RTE staff must stand up now - Prof Dobbo
Bryan Dobson. Photo:Damien Eagers
BRYAN Dobson asks his RTE colleagues to stand up now when he enters the room after being made a university professor. However, his request falls completely on deaf ears.
"I've told everyone in RTE that I expect them to stand up when I come into the room, which of course has been entirely ignored but there you go it serves me right," joked the Six One news anchor.
Last week, it was announced that Mr Dobson had been appointed a professor at the University of Limerick, where he will lecture in journalism.
"They call me a professor, which makes it sound rather grand but basically I go down and do some workshops - talk to some of the students," said the broadcaster.

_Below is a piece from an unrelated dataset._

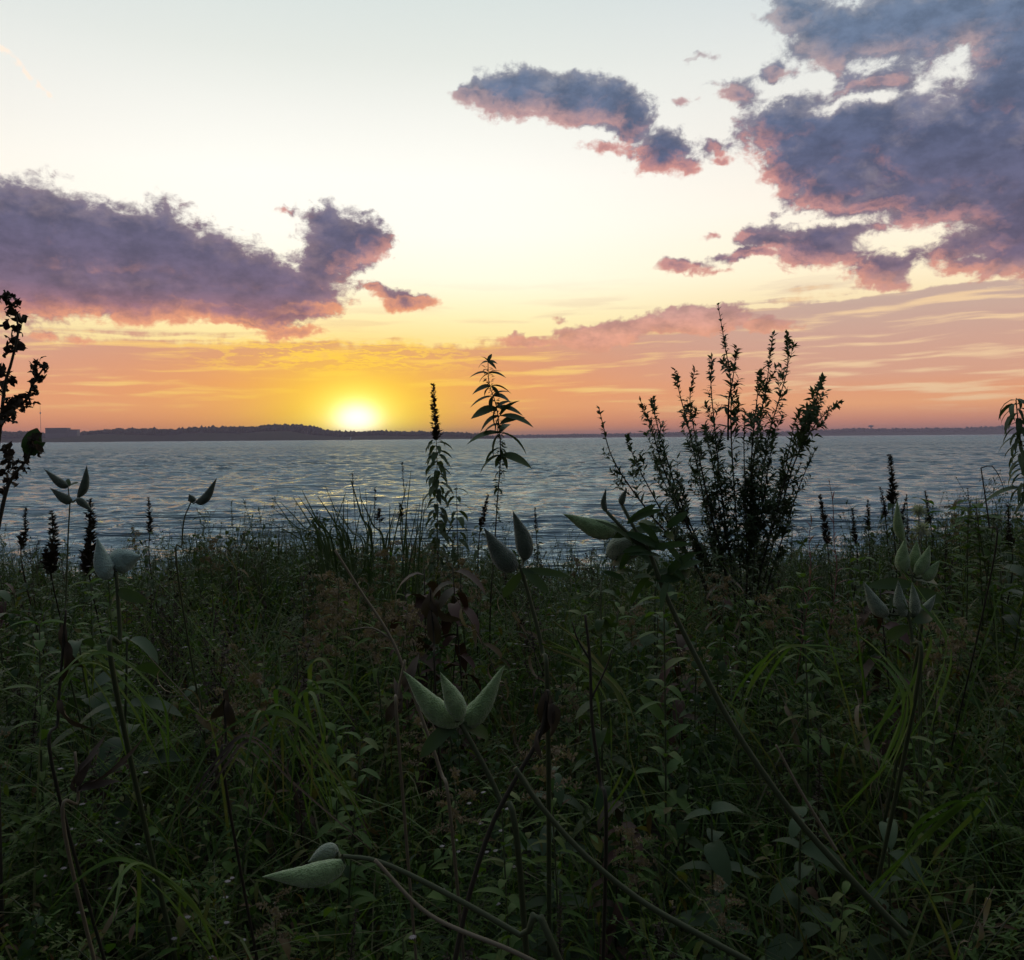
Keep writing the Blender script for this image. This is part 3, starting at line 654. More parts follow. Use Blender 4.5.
# dock with crumpled dark seed clumps at the other edge
Y = 1.9
o = None; dock = [([(4,290),(18,325),(12,360),(5,385),(0,430),(-8,500),(-14,600)], [(5,297,8),(12,296,6),(16,305,7),(20,318,8),(9,312,8),(10,328,9),(14,340,10),(16,347,8),(6,352,8),(20,330,6),(4,370,8),(12,378,8),(2,392,9),(9,402,7),(3,414,9)]),
     ([(45,366),(33,384),(26,400),(8,415),(-6,445),(-14,520)], [(44,367,7),(38,362,7),(34,372,8),(42,377,6),(32,384,8),(36,392,6),(28,396,7),(30,404,6),(18,402,8),(12,412,9),(22,408,6),(8,420,8)]),
     ([(34,438),(28,458),(12,478),(4,500),(-8,560)], [(33,443,10),(36,452,7),(26,459,7),(20,462,6),(14,468,8),(5,452,9),(8,462,8),(24,470,6),(8,482,7),(4,490,8),(16,476,6),(2,474,7)])]
base = root_pt(at(-12, 600, Y).x, Y); o = empty('curly_dock', base, 'dark curly dock with crumpled seed clumps on branching stems, rising into the sunset', 'wildflower')
for pts, cl in dock:
    path = smooth_path([at(a, c, Y) for a, c in pts][::-1], 26); path = np.vstack([np.array([base]), path])
    b = Buf(); tube(b, path, 0.005, 0.0018, 6); st = b.build('stem', G['stemdark'], o)
    b = Buf()
    for (cx_, cy_, r_) in cl:
        c_ = np.array(at(cx_, cy_, Y + rng.normal(0, .03))); rr = px_len(r_, Y) * .85; n = 8
        dd = unit(rng.normal(0, 1, (n, 3)) + np.array([0, 0, .2])); leaves(b, c_ + rng.normal(0, rr * .25, (n, 3)), dd, rng.normal(0, 1, (n, 3)), rr * rng.uniform(.7, 1.3, n), rr * rng.uniform(.3, .6, n), rng.uniform(.2, 1.8, n), rng.normal(0.3, .4, n), 4, 'oval', wav=.5)
    b.build('seed_clumps', G['seed'], st, origin=o.location)
# the dock's broad leaf
b = Buf(); p0 = at(30, 455, Y); leaves(b, [tuple(p0)] * 3, [np.array(at(34, 428, Y) - p0), np.array(at(22, 432, Y) - p0), np.array(at(42, 440, Y) - p0)], [(0.3, -1, .1), (-.2, -1, .1), (.1, -1, .3)], [px_len(28, Y), px_len(22, Y), px_len(18, Y)], [px_len(9, Y), px_len(6, Y), px_len(5, Y)], .4, .3, 6, 'oval', wav=.25)
b.build('broad_leaf', G['dark'], o)

# ------------------------------------------------------------------ milkweeds with pods
def milkweed(pts, Y, pods, label, lv=(), mat='pod', name='milkweed', stem='stem', fol='mleaf', to_ground=True, r0=.005, nl=0, dys=None, group=None):
    path = stem_path(pts, Y, to_ground=to_ground, dys=dys); o = plant(name, path, label, 'milkweed', group)
    b = Buf(); tube(b, path, r0, r0 * .55, 8)
    top = pts[0]
    for pd in pods:      # short stalks
        bx, by = pd[0]; dy = pd[5] if len(pd) > 5 else 0
        j = min(range(len(pts)), key=lambda i: (pts[i][0] - bx) ** 2 + (pts[i][1] - by) ** 2); q0 = at(*pts[j], Y + (dys[j] if dys else 0)); q1 = at(bx, by, Y + dy)
        if (q0 - q1).length > 0.004: tube(b, smooth_path([q0, (q0 + q1) / 2 + Vector((0, 0, -0.004)), q1], 8), r0 * .5, r0 * .45, 6)
    b.build('stem', G[stem], o)
    for pd in pods:
        (bx, by), (tx, ty), w, bend, sd = pd[:5]; dy = pd[5] if len(pd) > 5 else 0; mt = pd[6] if len(pd) > 6 else mat
        A = at(bx, by, Y + dy); B_ = at(tx, ty, Y + dy - 0.01)
        s3 = rt * sd[0] + up * sd[1]; pod('seed_pod', A, B_, px_len(w / 2, Y), G[mt], o, bend, s3)
    if lv or nl:
        b = Buf()
        for (x0, y0, x1, y1, w, *rest) in lv:
            p0 = at(x0, y0, Y); ee = at(x1, y1, Y + (rest[0] if rest else rng.uniform(-.06, .06))); L = (ee - p0).length
            leaves(b, [tuple(p0)], np.array(ee - p0), [UP * .6 + np.array([0, -1, 0]) + rng.normal(0, .3, 3)], L * 1.05, px_len(w / 2, Y), rng.uniform(.2, .6), .3, 8, 'oval', wav=.06)
        if nl: whorl_leaves(b, path, np.linspace(.3, .85, nl), 0.10, 0.02, 2, 0.4, .9, .3, 1.57, 'oval', segs=6)
        b.build('foliage', G[fol], o)
    return o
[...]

Dobson was talking at the launch of the Samaritans campaign, Talk to Us, and he said that talking on TV is not just something he does for a living.
"I'm in a family where we all try and talk and I talk a lot to my wife and she talks a lot to me. We talk to our children and they talk to us and they talk to other people.
campaign
"I think the first thing you need to do is if you have issues in your life is to share them with people, because if you keep them bottled up they get bigger, don't they?" said Dobson.
He described the campaign as excellent because it is targeted at getting men talking.
"I know they are going to make a particular point about men.
"It would be men of my age, it's traditionally men who find it more difficult to talk about emotional issues or mental health issues," said Dobson.
He also said, when asked had he ever experienced any ageism in his industry, that it was not something he had come across.
"I'm 53 so I don't know, does ageism affect 53-year-olds? No I haven't encountered ageism at all, actually," he answered.
Samaritans' national awareness campaign will run across the months of July and August with their volunteers on the streets around the country highlighting their services.